Before the most recent wave of offensive remarks, Ye had also become involved in a public back-and-forth with Gap, Inc., which had been working with Yeezy as part of a long-term deal. That partnership ended shortly thereafter.

Following his antisemitic tirades (and the announcement that he would buy the conservative social media platform Parler), Balenciaga, CAA and JP Morgan, among others, publicly distanced themselves from Ye. The Adidas partnership, though, might be the most consequential. 

"This is expected to have a short-term negative impact of up to €250 million on the company’s net income in 2022 given the high seasonality of the fourth quarter," Adidas wrote in its statement announcing the decision.

For a deal valued at multiple billions of dollars, it's possible the company will face heavier financial deficits than stated in the long run.

The extended time taken to make the decision — or make any other sort of statement condemning Ye's remarks — prompted outrage from within the company and across social media. Consumers posted photos of their Adidas items in the trash, tagging the brand in Instagram and Twitter posts calling them out for their silence.

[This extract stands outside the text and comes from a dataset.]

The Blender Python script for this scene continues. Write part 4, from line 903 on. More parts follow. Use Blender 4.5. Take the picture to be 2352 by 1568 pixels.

Other critics pointed out the company's dark antisemitic history, which included making uniforms for Hitler youth.

"We have dropped athletes for using steroids and being difficult to work with but are unwilling to denounce hate speech, the perpetuation of dangerous stereotypes and blatant racism by one of our top brand partners," Adidas employee Sarah Camhi wrote in a LinkedIn post screenshot by Complex. 

For some, the steps Adidas ultimately took to sever ties with Ye may be too little, too late.